Over at nearby St Giles-in-the-Fields, Henry Flitcroft's Palladian masterpiece and one of the few remaining buildings from the rookery period, you can still find huddles of boozy tramps. Perhaps the ghosts of their ancestors have drawn them here; those 'filthy odours' still hang heavy on a Friday night.
But in the other direction, the new St Giles development is finally emerging from the bowels of the rookery after ten long years of disruption – and what a sorry collection of toy-town tat it has turned out to be. Outernet London, the centrepiece of this dystopian atrocity, is 'an immersive media and entertainment business boasting the world's largest high-resolution wrap around screens'. Yup, more than a decade of eye-wateringly expensive planning and construction and the best they can come up with is a giant corporate billboard moonlighting as a 2,000-seat venue. Gazing up at the boxy gold and black exterior, I'm reminded of those mega nightclubs found in places like Guildford and Nottingham. Consolidated Developments must have thought they were making such a bold statement, but when every other building on the block is clamouring for attention all you are left with is a cacophony of incoherence.

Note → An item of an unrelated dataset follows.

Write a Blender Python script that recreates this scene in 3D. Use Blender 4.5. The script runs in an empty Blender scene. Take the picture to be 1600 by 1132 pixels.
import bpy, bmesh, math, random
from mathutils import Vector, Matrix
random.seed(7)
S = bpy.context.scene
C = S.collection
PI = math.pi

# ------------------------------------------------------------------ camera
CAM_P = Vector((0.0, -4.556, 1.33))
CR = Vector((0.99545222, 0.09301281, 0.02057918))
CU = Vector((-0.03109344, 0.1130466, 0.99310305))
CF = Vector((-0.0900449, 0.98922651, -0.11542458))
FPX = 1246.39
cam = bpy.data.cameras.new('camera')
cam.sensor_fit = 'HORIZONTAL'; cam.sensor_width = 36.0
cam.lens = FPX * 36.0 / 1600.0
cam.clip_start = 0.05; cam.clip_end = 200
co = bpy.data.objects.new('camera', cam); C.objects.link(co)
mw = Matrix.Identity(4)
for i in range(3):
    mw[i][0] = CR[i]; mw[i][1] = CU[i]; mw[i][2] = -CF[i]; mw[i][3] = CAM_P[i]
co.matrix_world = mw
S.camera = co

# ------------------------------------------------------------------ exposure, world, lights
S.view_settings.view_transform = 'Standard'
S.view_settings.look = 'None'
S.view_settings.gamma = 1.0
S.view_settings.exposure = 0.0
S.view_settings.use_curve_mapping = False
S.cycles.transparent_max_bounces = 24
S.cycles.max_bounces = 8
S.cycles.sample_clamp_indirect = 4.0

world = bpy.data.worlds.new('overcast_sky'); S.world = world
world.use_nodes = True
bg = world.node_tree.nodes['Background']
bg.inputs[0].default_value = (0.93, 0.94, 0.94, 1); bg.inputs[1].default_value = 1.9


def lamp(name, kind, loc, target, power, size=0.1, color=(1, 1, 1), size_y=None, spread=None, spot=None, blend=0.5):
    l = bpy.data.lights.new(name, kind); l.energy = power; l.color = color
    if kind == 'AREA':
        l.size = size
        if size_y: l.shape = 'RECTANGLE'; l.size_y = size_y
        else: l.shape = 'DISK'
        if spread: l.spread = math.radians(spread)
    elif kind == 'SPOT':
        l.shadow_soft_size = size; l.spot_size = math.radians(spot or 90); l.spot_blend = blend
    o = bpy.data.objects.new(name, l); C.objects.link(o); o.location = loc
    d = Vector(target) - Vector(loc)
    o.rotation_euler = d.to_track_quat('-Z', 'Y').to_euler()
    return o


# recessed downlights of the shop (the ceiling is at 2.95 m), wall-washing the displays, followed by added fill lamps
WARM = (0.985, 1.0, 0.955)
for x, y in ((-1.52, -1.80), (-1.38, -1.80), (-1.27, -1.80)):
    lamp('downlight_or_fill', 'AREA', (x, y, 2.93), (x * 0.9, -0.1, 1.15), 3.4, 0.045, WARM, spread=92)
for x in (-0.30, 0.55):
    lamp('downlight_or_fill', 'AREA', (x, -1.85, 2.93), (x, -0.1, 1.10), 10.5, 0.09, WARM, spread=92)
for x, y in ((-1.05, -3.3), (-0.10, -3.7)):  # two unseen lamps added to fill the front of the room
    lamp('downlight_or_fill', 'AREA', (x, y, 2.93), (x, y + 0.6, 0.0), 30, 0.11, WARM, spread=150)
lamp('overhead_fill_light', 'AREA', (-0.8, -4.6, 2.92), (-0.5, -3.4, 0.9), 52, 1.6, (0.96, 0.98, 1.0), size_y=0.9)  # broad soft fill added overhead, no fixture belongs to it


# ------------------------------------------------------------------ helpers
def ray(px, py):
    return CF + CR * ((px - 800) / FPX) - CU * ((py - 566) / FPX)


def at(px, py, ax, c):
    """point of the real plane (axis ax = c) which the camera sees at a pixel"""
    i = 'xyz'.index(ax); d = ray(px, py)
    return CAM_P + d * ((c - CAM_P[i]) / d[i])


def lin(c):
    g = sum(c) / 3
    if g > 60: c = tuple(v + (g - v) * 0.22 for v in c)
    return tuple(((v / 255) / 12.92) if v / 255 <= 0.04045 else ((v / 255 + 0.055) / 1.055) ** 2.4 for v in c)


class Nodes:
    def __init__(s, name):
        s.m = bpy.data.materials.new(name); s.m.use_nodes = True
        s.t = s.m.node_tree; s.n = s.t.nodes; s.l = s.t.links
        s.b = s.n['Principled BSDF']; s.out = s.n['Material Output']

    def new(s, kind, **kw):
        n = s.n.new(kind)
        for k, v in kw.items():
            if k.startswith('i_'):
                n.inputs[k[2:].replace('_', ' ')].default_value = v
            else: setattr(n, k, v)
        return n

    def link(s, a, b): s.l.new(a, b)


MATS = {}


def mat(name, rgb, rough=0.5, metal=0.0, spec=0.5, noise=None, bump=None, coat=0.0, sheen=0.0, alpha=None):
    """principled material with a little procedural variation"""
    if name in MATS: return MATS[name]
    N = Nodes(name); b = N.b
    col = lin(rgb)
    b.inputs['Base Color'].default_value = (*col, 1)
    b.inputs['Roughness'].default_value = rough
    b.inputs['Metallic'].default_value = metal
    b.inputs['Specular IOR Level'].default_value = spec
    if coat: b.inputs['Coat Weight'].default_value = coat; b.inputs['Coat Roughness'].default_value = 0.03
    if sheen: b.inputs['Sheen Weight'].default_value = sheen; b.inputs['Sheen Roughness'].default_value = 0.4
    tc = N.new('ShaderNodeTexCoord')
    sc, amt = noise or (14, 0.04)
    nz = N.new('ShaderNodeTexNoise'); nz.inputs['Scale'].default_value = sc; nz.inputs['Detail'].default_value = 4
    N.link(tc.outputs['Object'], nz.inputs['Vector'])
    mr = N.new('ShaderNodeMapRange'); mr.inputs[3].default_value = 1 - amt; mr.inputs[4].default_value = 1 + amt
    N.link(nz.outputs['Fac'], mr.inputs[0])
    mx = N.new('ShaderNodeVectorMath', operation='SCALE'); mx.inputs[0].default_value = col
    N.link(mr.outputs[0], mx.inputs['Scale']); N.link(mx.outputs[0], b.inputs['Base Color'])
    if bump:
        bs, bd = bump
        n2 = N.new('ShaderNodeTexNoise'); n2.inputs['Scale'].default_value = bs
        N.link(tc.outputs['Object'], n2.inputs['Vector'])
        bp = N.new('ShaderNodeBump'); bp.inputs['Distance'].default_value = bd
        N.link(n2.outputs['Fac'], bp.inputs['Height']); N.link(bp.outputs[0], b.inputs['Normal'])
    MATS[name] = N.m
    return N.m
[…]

The one concession in all of this has been the 17th century frontages along Tin Pan Alley, where the planning agreements specify that all businesses and retail units must be music-related. A couple of guitar shops and the café where David Bowie used to hang out have survived, but there are plenty of boarded-up shop fronts too. With rents rising and the industry in freefall I worry that this precious 350ft long drag may be destined to become another blandified tourist trap like poor denuded Carnaby Street.
Emerging from the Outernet I find myself staring wistfully at a familiar doorway belonging to one of the last remaining Victorian mansion blocks in the area. The entrance to 132 Shaldon Mansions is just as grand as I remember – for it was here that, in the words of Uncle Monty in Withnail and I, I secured my 'very first agent', a sinister little man with ruddy cheeks, gravy-stained teeth and a shock of white bouffant hair. His breath reeked of Dunhill Internationals and stale cava, while the walls of his grim 'office suite' (which doubled as a bedsit) were plastered with black and white headshots of all the young male hopefuls he'd procured with the promise of a Hollywood career. I was a struggling newbie at the time and grateful for the attention.
Peering through the sooty glass door panels, I spy the dingy staircase up which I'd trudge for fruitless meetings. 'Darling boy,' he'd simper 'I've put you up for oodles of exciting projects this week'. I often wonder whether Barry might have been the inspiration for Uncle Monty's hapless agent Raymond Duck in Withnail. After all, he too resided 'four floors up on the Charing Cross Road' with 'never a job at the top of them’.
Shameless eccentrics like Barry sum up for me the essence of what once made this scuzzy part of town so appealing. Tragically, we shall never see the likes of him, or his old stomping ground, again. And no, I never did get to 'play the Dane'.